Zum Beispiel das hier: nochmal der Zeigefinger, aber mit beiden Händen!
Oder, schauen Sie, das hier:
Was will sie uns da sagen? Vielleicht: „Ääätsch! Wenn Sie bei uns anrufen, bekommen Sie null Euro!“
Hätte besser gepasst.
*) Korrektur, 28.2.2022. Wir hatten den Namen des VSG-Geschäftsführers teilweise falsch angegeben. Wir bitten um Entschuldigung.
Was die Funke-Gruppe da treibt, ist selbstverständlich übel.
Der erwähnte § 661a BGB ist eine ziemlich gute Waffe, und hat unter den Geschenk- und Gewinn-Versprechern ziemlich aufgeräumt. Eines meiner Lieblingsurteile hierzu ist vom OLG Hamm, in dem die Beklagte in schöner Konkretheit verurteilt wird, der Klägerin
„(…) ein Fahrzeug Marke Audi, Typ A2 1,4, Farbe silbergrünmetallic, Standardausführung: Airbags für Fahrer und Beifahrer, Zentralverriegelung, elektrisches Zubehör, Servolenkung, verschiedene Aluminium-Dekorationen und Exklusivausführung: vollautomatische Klimaanlage, vier gegossene Leichtmetallfelgen, Zentralverriegelung mit Fernbedienung, Rückspiegel und Wagentürgriffe in Karosseriefarbe, Sonnendach, Parkleitsystem, Alarmanlage, Lenkrad und Schalthebel aus Leder und beleuchteter Make-up-Spiegel zu übergeben und zu übereignen.“
Im vorliegenden Fall erscheint mir der Anspruch allerdings fraglich. Nach völlig herrschender Meinung reicht nämlich eine Beilage zu einer Zeitung gerade nicht als individuelles Gewinnverprechen aus, da „weder das Merkmal des Zusendens erfüllt ist, noch der Verbraucher ernsthaft davon ausgehen kann, einen Preis gewonnen zu haben.“ (Artz/Bülow, Handbuch des Privatverbraucherrechts).
Kein Jurist, aber die VZBV wird es schwer haben, in Deutschland eine Sammelklage zu machen, da rechtlich nicht möglich.

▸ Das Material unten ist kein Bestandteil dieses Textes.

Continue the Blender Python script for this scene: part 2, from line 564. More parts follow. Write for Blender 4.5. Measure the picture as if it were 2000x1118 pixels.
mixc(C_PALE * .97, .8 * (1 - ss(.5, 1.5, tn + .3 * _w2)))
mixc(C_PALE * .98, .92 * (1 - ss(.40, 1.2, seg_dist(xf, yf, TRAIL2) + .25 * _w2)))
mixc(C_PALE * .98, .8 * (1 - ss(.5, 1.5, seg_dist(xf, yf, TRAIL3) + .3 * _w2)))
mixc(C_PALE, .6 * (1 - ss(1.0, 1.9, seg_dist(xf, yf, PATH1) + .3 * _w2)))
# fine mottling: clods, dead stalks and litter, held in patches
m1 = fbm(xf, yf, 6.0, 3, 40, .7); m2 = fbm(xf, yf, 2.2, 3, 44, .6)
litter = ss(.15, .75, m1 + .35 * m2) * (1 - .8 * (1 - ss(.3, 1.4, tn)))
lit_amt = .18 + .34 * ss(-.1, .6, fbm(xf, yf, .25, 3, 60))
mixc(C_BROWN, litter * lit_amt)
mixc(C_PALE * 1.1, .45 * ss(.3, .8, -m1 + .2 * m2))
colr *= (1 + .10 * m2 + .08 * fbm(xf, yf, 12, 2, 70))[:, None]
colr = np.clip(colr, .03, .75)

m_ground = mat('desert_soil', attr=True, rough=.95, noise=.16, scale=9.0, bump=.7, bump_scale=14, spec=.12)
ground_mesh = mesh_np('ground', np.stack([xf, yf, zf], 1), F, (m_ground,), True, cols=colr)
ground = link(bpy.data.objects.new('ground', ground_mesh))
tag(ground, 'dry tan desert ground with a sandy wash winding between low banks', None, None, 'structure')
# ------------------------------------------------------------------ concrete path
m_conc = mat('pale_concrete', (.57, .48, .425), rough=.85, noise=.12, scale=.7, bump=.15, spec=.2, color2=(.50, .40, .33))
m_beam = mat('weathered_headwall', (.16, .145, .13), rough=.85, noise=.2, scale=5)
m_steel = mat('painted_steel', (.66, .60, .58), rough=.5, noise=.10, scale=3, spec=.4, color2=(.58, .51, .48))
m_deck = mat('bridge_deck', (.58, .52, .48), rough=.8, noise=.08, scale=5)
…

Wiki: In Deutschland sind Sammelklagen in der Form der class action grundsätzlich nicht zulässig, da dem deutschen Recht eine Gruppenbetroffenheit fremd ist. Jeder Kläger muss im Normalfall seine individuelle Betroffenheit, seinen individuellen Schaden und die Kausalität zwischen beidem darlegen und nachweisen.
https://de.wikipedia.org/wiki/Sammelklage
@Pascal #2: Lies doch bei der Wikipedia-Seite einfach mal weiter bis zur Musterfeststellungsklage.